Il 15 maggio la guerra fra Israele e i fondamentalisti di Hamas ha toccato direttamente i mass media e ha immolato 8 bambini palestinesi e due donne nel campo profughi di al-Shaati. A Gaza l’aviazione di Gerusalemme, dopo aver dato un preavviso diverse ore e dopo aver fatto esplodere un piccolo missile sul tetto, uno dei cosiddetti “bussa soffitto” nell’imminenza dell’attacco, ha bombardato la torre dei mass media di al-Jalaa. Gli ultimi piani dell’edificio ospitano gli uffici della tv del Qatar al-Jazeera e dell’agenzia Associated Press. Secondo il portavoce delle Forze israeliane di difesa Hudai Zilberman nei due palazzi si lavorava al perfezionamento delle armi di Hamas “per renderle più letali” e alla raccolta “di dati di intelligence sui civili e sui militari israeliani”. I missili di Hamas hanno fatto risuonare di nuovo le sirene a Tel Aviv i cui abitanti hanno dovuto lasciare precipitosamente le spiagge  per correre nei rifugi. La pioggia di vettori  contro la metropoli è stata rivendicata come la risposta alla strage della famiglia Abu Hatab nella quale hanno perso la vita 8 bambini e 2 donne. Dalle macerie è stato estratto vivo solo un neonato di pochi mesi, il figlio di Muhammad al-Hadidi. Israele ha spiegato che l’obiettivo erano alcuni importanti esponenti di Hamas e che il movimento islamico vicino ai Fratelli Musulmani usa spesso i civili come scudi umani.

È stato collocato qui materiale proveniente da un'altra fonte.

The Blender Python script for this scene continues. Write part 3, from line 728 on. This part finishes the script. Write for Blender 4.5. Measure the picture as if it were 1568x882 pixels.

Le rivolte nelle città di Israele nelle quali vive una significativa minoranza araba si sono estese al punto che a Jaffa, che negli ultimi anni non si era mai segnalata per azioni eclatanti, un infermiere di “Magen David Adon”, la Croce rossa locale, ha trovato un giovane militare israeliano, 19 anni, seduto su un marciapiede, sanguinante per le ferite alla testa e cosciente. Ha raccontato di essere stato preso di mira da arabi tumultuanti che lo avevano intontito con uno spray al peperoncino e che poi lo gli avevano scagliato addosso una gragnuola di pietre. All’ospedale Ichilov una radiografia ha rivelato che aveva fratture al cranio e un’emorragia interna, Lod, 15 chilometri a sud est di Tel Aviv, è sprofondata nella guerra civile. Gli arabi israeliani sono il 30 per centro della popolazione. Il sindaco Yair Revivo ha parlato di “notte dei cristalli” rievocando il pogrom nazista del 1938. “Una sinagoga– denuncia –  è stata bruciata, centinaia di auto sono state date alle fiamme, decine di teppisti arabi vagano per le strade. Gli islamisti li incitano ad attaccare le proprietà ebraiche”. “Non vi abbiamo fatto niente – protesta il primo cittadino – settanta anni di convivenza potrebbero essere distrutti da ciò che sta accadendo. E’ un fatto gigantesco, un’Intifada (ndr. rivolta) degli arabi israeliani. La polizia sta scortando via dalle loro case residenti ebrei terrorizzati”. Due dimostranti arabi sono stati colpiti da armi da fuoco. Uno è deceduto. Secondo i mass media i proiettili sono partiti dall’arma di un ebreo che temeva di essere linciato dopo che la torma dei rivoltosi aveva già aggredito un commissariato di polizia, un museo e un collegio rabbinico. Il 12 maggio una squadra di coloni armati ha incrociato una manifestazione araba. Moussa Hassouna, un palestinese, è stato colpito a morte. La vendetta araba è arrivata subito. E’ stata fermata l’auto sulla quale si trovava Yigal Yehoshua, un elettricista molto conosciuto che girava per le case di ebrei e di palestinesi. Dopo essere stato costretto a uscire dal veicolo è stato lapidato. E’ morto all’ospedale 4 giorni dopo.